In response to the Lebanese popular movement, the United Nations
Security Council passed resolution 1559, which called for Syria to
withdraw its occupation troops and established an international
commission of inquiry to investigate the murder.
The Commission has zeroed in on senior Syrian intelligence
officials, but is also believed to be investigating pro-Syrian Lebanese
security officials for complicity in the assassination plot.
Toward the end of last summer’s war between Hezbollah and Israel,
which Newsmax covered on the ground from northern Israel, the Security
Council also passed resolution1701, which called for the disarmament of
Hezbollah, established a UN-patrolled buffer zone in south Lebanon, and
demanded that Syria seal its borders to prevent arms deliveries from
reaching Hezbollah.
Syrian president Bashar al-Assad told the BBC earlier this week
that it would be “impossible” for him to seal the border with Lebanon.

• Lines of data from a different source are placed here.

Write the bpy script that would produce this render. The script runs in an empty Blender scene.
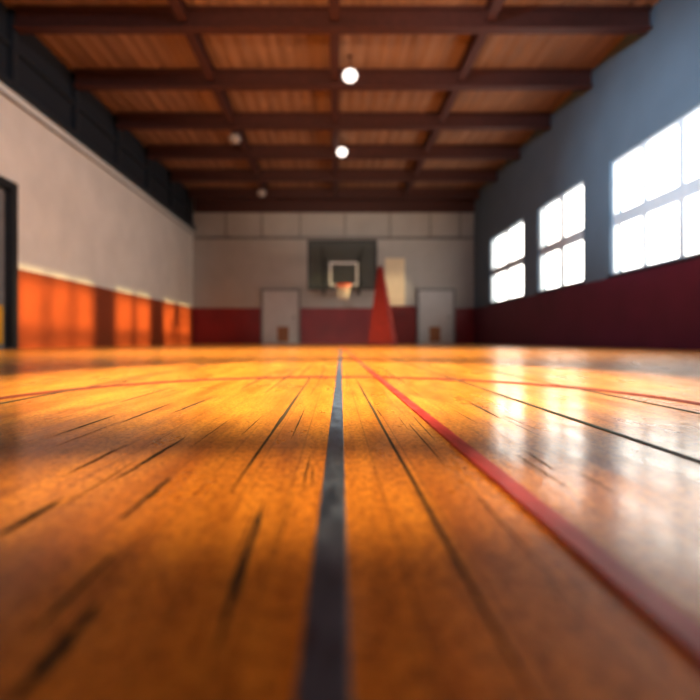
import bpy, bmesh, math, random
from mathutils import Vector
random.seed(4)
S=bpy.context.scene
COL=S.collection
F=500.0; HX,HY=336.0,340.0; CH=0.15
XL,XR,YB,YF,ZC=-5.72,5.52,20.0,-4.0,5.94

# ---------------- node helpers ----------------
def mat(name):
    m=bpy.data.materials.new(name); m.use_nodes=True
    nt=m.node_tree; b=nt.nodes["Principled BSDF"]
    return m,nt,b
def N(nt,t,**k):
    n=nt.nodes.new(t)
    for a,v in k.items(): setattr(n,a,v)
    return n
def mix(nt,fac,a,b,mode='MIX'):
    n=N(nt,'ShaderNodeMix',data_type='RGBA',blend_type=mode)
    for sock,v in ((n.inputs[0],fac),(n.inputs[6],a),(n.inputs[7],b)):
        if hasattr(v,'is_output'): nt.links.new(v,sock)
        elif isinstance(v,(int,float)): sock.default_value=v
        else: sock.default_value=(*v,1)
    return n.outputs[2]
def mth(nt,op,a,b=0.0,c=None):
    n=N(nt,'ShaderNodeMath',operation=op)
    vals=[a,b]+([c] if c is not None else [])
    for i,v in enumerate(vals):
        if hasattr(v,'is_output'): nt.links.new(v,n.inputs[i])
        else: n.inputs[i].default_value=v
    return n.outputs[0]
def noise(nt,scale,detail=4,vec=(1,1,1),rough=.55):
    tc=N(nt,'ShaderNodeTexCoord'); mp=N(nt,'ShaderNodeMapping'); mp.inputs['Scale'].default_value=vec
    nt.links.new(tc.outputs['Object'],mp.inputs[0])
    n=N(nt,'ShaderNodeTexNoise'); n.inputs['Scale'].default_value=scale; n.inputs['Detail'].default_value=detail
    n.inputs['Roughness'].default_value=rough
    nt.links.new(mp.outputs[0],n.inputs['Vector']); return n.outputs[0]
def ramp(nt,fac,lo,hi):
    n=N(nt,'ShaderNodeMapRange'); nt.links.new(fac,n.inputs[0])
    n.inputs[1].default_value=lo; n.inputs[2].default_value=hi
    return n.outputs[0]
def bump(nt,b,h,strength,dist=.01,sock='Normal'):
    n=N(nt,'ShaderNodeBump'); n.inputs['Strength'].default_value=strength; n.inputs['Distance'].default_value=dist
    nt.links.new(h,n.inputs['Height']); nt.links.new(n.outputs[0],b.inputs[sock])
def simple(name,col,rough=.5,metal=0,var=.15,scale=8,emit=None,es=0):
    m,nt,b=mat(name)
    f=ramp(nt,noise(nt,scale),.3,.7)
    c=mix(nt,f,tuple(x*(1-var) for x in col),tuple(min(1,x*(1+var)) for x in col))
    nt.links.new(c,b.inputs['Base Color'])
    b.inputs['Roughness'].default_value=rough; b.inputs['Metallic'].default_value=metal
    if emit: b.inputs['Emission Color'].default_value=(*emit,1); b.inputs['Emission Strength'].default_value=es
    return m
def wallmat(name,upper,lower,zs,top=None,zt=None,rlow=.45):
    m,nt,b=mat(name)
    tc=N(nt,'ShaderNodeTexCoord'); sp=N(nt,'ShaderNodeSeparateXYZ'); nt.links.new(tc.outputs['Object'],sp.inputs[0])
    z=sp.outputs[2]
    v=ramp(nt,noise(nt,1.3,6),.3,.7)
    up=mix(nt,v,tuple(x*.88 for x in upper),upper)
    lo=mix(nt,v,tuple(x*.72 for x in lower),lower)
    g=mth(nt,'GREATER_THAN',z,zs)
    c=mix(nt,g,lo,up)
    if top:
        c=mix(nt,mth(nt,'GREATER_THAN',z,zt),c,top)
    nt.links.new(c,b.inputs['Base Color'])
    r=mth(nt,'MULTIPLY_ADD',g,.8-rlow,rlow); nt.links.new(r,b.inputs['Roughness'])
    bump(nt,b,noise(nt,30,3),.15,.01)
    return m

# ---------------- mesh helpers ----------------
def link(o,parent=None,**props):
    COL.objects.link(o)
    if parent: o.parent=parent
    for k,v in props.items(): o[k]=v
    return o
def mesh(name,bm,mats,parent=None,smooth=False,**props):
    me=bpy.data.meshes.new(name); bm.normal_update(); bm.to_mesh(me); bm.free()
    for m in (mats if isinstance(mats,(list,tuple)) else [mats]): me.materials.append(m)
    if smooth:
        for p in me.polygons: p.use_smooth=True
    return link(bpy.data.objects.new(name,me),parent,**props)
def empty(name,loc,**props):
    e=bpy.data.objects.new(name,None); e.location=loc; e.empty_display_size=.2
    return link(e,None,**props)
def box(bm,a,b,mi=0,bev=0):
    x0,y0,z0=a; x1,y1,z1=b
    vs=[bm.verts.new(p) for p in ((x0,y0,z0),(x1,y0,z0),(x1,y1,z0),(x0,y1,z0),(x0,y0,z1),(x1,y0,z1),(x1,y1,z1),(x0,y1,z1))]
    fs=[bm.faces.new([vs[i] for i in q]) for q in ((0,3,2,1),(4,5,6,7),(0,1,5,4),(1,2,6,5),(2,3,7,6),(3,0,4,7))]
    for f in fs: f.material_index=mi
    if bev:
        es=list({e for f in fs for e in f.edges})
        bmesh.ops.bevel(bm,geom=es,offset=bev,segments=2,affect='EDGES')
def boxes(name,bl,m,parent=None,bev=0,**p):
    bm=bmesh.new()
    for q in bl: box(bm,q[0],q[1],0,bev)
    return mesh(name,bm,m,parent,**p)
def tube(bm,pts,r,n=8,closed=False):
    rings=[]; L=len(pts); pts=[Vector(p) for p in pts]
    for i,p in enumerate(pts):
        if closed: t=pts[(i+1)%L]-pts[i-1]
        else: t=pts[min(i+1,L-1)]-pts[max(i-1,0)]
        t.normalize()
        u=t.orthogonal() if abs(t.z)>.95 else t.cross(Vector((0,0,1)))
        u.normalize(); w=t.cross(u)
        rings.append([bm.verts.new(p+r*(math.cos(2*math.pi*k/n)*u+math.sin(2*math.pi*k/n)*w)) for k in range(n)])
    for i in range(L if closed else L-1):
        a,b=rings[i],rings[(i+1)%L]
        for k in range(n): bm.faces.new((a[k],a[(k+1)%n],b[(k+1)%n],b[k]))
    if not closed:
        bm.faces.new(rings[0][::-1]); bm.faces.new(rings[-1])
def lathe(bm,prof,n=32,c=(0,0,0)):
    rings=[]
    for r,z in prof:
        rings.append([bm.verts.new((c[0]+r*math.cos(2*math.pi*k/n),c[1]+r*math.sin(2*math.pi*k/n),c[2]+z)) for k in range(n)])
    for a,b in zip(rings,rings[1:]):
        for k in range(n): bm.faces.new((a[k],a[(k+1)%n],b[(k+1)%n],b[k]))
    bm.faces.new(rings[0][::-1]); bm.faces.new(rings[-1])

# ---------------- materials ----------------
m_left=wallmat('white_plaster_red_dado',(.78,.76,.74),(.33,.068,.020),1.43,(.012,.017,.028),4.55)
m_back=wallmat('grey_plaster_maroon_dado',(.50,.48,.465),(.30,.016,.022),1.43)
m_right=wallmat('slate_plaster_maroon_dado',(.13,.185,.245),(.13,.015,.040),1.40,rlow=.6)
m_front=wallmat('plain_rear_plaster',(.3,.28,.27),(.15,.02,.02),1.43)
m_beam=simple('oxblood_painted_steel',(.070,.020,.016),.6)
m_navy=simple('navy_steel',(.014,.02,.03),.6)
m_door=simple('pale_grey_door_paint',(.54,.53,.54),.5,var=.06,scale=2)
m_frame=simple('grey_frame_paint',(.22,.205,.21),.5)
m_black=simple('black_door_frame_paint',(.015,.017,.022),.5)
m_brownp=simple('brown_timber_panel',(.32,.13,.05),.5)
m_winf=simple('pale_blue_grey_window_frame_paint',(.60,.67,.74),.4,var=.04)
m_steel=simple('dark_steel',(.05,.052,.055),.4,.6)
m_rail=simple('grey_rail_paint',(.24,.22,.215),.6)
m_redpad=simple('red_vinyl_padding',(.25,.014,.007),.75)
m_redpad2=simple('dark_red_vinyl_padding',(.18,.011,.010),.6)
m_white=simple('white_line_paint',(.70,.70,.69),.5,var=.03)
m_rim=simple('orange_rim_enamel',(.75,.11,.03),.5)
m_net=simple('white_net_cord',(.72,.64,.58),.8,var=.05)
m_sunpatch=simple('painted_sun_patch',(.80,.66,.47),.6,var=.05)  # cream tone stands in for sunlight on the end wall
m_lampon=simple('lit_opal_glass',(.9,.9,.88),.4,var=.02,emit=(1,.94,.88),es=2.5)
m_lampoff=simple('unlit_opal_glass',(.34,.30,.29),.4,var=.05,emit=(1,.8,.7),es=.03)
m_yellow=simple('yellow_safety_vinyl',(.65,.35,.02),.5)

def glassmat():
    m,nt,b=mat('smoked_backboard_glass')
    f=noise(nt,2)
    b.inputs['Base Color'].default_value=(.045,.060,.055,1)
    nt.links.new(mth(nt,'MULTIPLY_ADD',f,.1,.05),b.inputs['Roughness'])
    b.inputs['Alpha'].default_value=.52
    return m
m_glass=glassmat()

def ceilmat():
    m,nt,b=mat('stained_timber_boarding')
    st=noise(nt,1.0,3,(7,.2,1)); st2=noise(nt,1.0,3,(2.4,.4,1))
    f=ramp(nt,mth(nt,'MULTIPLY_ADD',st2,.5,mth(nt,'MULTIPLY',st,.5)),.28,.70)
    c=mix(nt,f,(.17,.085,.050),(.38,.21,.125))
    nt.links.new(c,b.inputs['Base Color']); b.inputs['Roughness'].default_value=.75
    tc=N(nt,'ShaderNodeTexCoord'); w=N(nt,'ShaderNodeTexWave',wave_type='BANDS',bands_direction='X'); w.inputs['Scale'].default_value=1.1
    nt.links.new(tc.outputs['Object'],w.inputs['Vector']); bump(nt,b,w.outputs[1],.4,.05)
    return m
m_ceil=ceilmat()

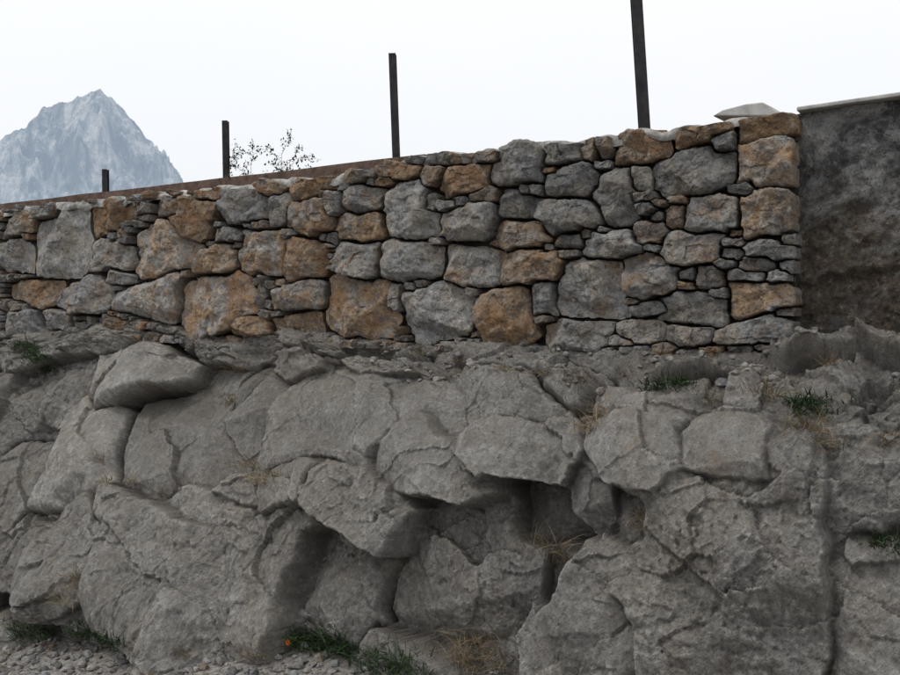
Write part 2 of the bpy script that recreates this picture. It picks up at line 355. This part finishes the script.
for t in RB.replace("\n",";").split(";"):
    px,py,w,h,ro,of,tx,ty,tn=map(float,t.split())
    a_,b_,Zc=on_rock(px,py); m=Zc/F
    xa,_=on_plane(px-w/2,py,-.7); xb,_=on_plane(px+w/2,py,-.7)
    blocks.append([a_,b_,(xb-xa)/2,h*m/2*1.05,math.radians(ro),of,tx,ty,tn])
for it in range(1500):
    x=rng.uniform(-17,2.6); y=rng.uniform(.1,4.5)
    a=rng.uniform(.25,.6); b_=rng.uniform(.18,.42)
    kk=np.array([[q[0],q[1],q[2],q[3]] for q in blocks])
    if np.min(np.maximum(abs(kk[:,0]-x)/(kk[:,2]*.95+a*.9),abs(kk[:,1]-y)/(kk[:,3]*.95+b_*.9)))>1:
        blocks.append([x,y,a,b_,rng.normal(0,.2),rng.normal(.03,.09),rng.normal(0,.15),rng.normal(-.1,.15),rng.uniform(.4,.7)])
WU=U+.06*fbm(U*1.1,S*1.1,1,3)+.026*fbm(U*6,S*6,2,5,.68); WS=S+.05*fbm(U*1.1+40,S*1.1,3,3)+.026*fbm(U*6,S*6+9,4,5,.68)
d1=np.full(U.shape,99.); d2=np.full(U.shape,99.); sw=np.zeros(U.shape); sh=np.zeros(U.shape); stn=np.zeros(U.shape); sb=np.zeros(U.shape); srg=np.zeros(U.shape)
for b in blocks:
    g=gauge(b[2],b[3],.97); c_,s_=math.cos(b[4]),math.sin(b[4])
    pls=[(rng.uniform(0,6.283),rng.uniform(.2,1.0),rng.uniform(.15,.85)) for k in range(8)]; rg=rng.uniform(0,1)
    m=np.where((abs(u-b[0])<b[2]*2.6+.3))[0]
    if len(m)==0: continue
    sl=slice(m[0],m[-1]+1); X=WU[:,sl]-b[0]; Y=WS[:,sl]-b[1]; lx=X*c_+Y*s_; ly=-X*s_+Y*c_
    d=np.full(X.shape,-9.)
    for q in g: d=np.maximum(d,q[0]*lx+q[1]*ly)
    h1=np.zeros(X.shape)
    for ph,slp,rr in pls:
        R_=rr*(b[2]*abs(math.cos(ph))+b[3]*abs(math.sin(ph)))
        h1=np.minimum(h1,slp*(R_-(lx*math.cos(ph)+ly*math.sin(ph))))
    hh=b[5]+b[6]*np.clip(lx,-.5,.5)+b[7]*np.clip(ly,-.35,.35)+np.maximum(h1,-.16)+.03
    w=np.exp(-50*np.minimum(d,6))
    sw[:,sl]+=w; sh[:,sl]+=w*hh; stn[:,sl]+=w*b[8]; sb[:,sl]+=w*min(b[2],b[3]); srg[:,sl]+=w*rg
    o=d1[:,sl].copy(); mm=d<o; d2[:,sl]=np.where(mm,o,np.minimum(d2[:,sl],d)); d1[:,sl]=np.where(mm,d,o)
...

Hezbollah and their allies are seeking to impose a president who
will ignore both resolutions and the International commission of
inquiry, essentially undoing the gains of the Cedars Revolution.
Iran continues to maintain an estimated 2,500 Revolutionary
Guards in Lebanon’s Bekaa Valley and to train and equip Hezbollah.
Hezbollah leader Hassan Nasarallah has boasted that his group now
had 30,000 rockets similar to those fired against Israel last summer.
Further complicating Lebanon’s domestic political situation is
the position of Christian leader Michel Aoun.
Gen. Aoun, who fought the Syrians while serving as Interim Prime
Minister in 1989, was sent into exile in France for ten years in an
agreement brokered by the administration of George H.W. Bush.
But since returning to Lebanon, he has dropped his earlier
hostility to Syria and has formed a political alliance with Hezbollah.
Gen. Aoun is widely seen as Hezbollah’s choice for the
presidency. His position has split the normally united Christian
community, which accounts for approximately 35% of Lebanon’s population.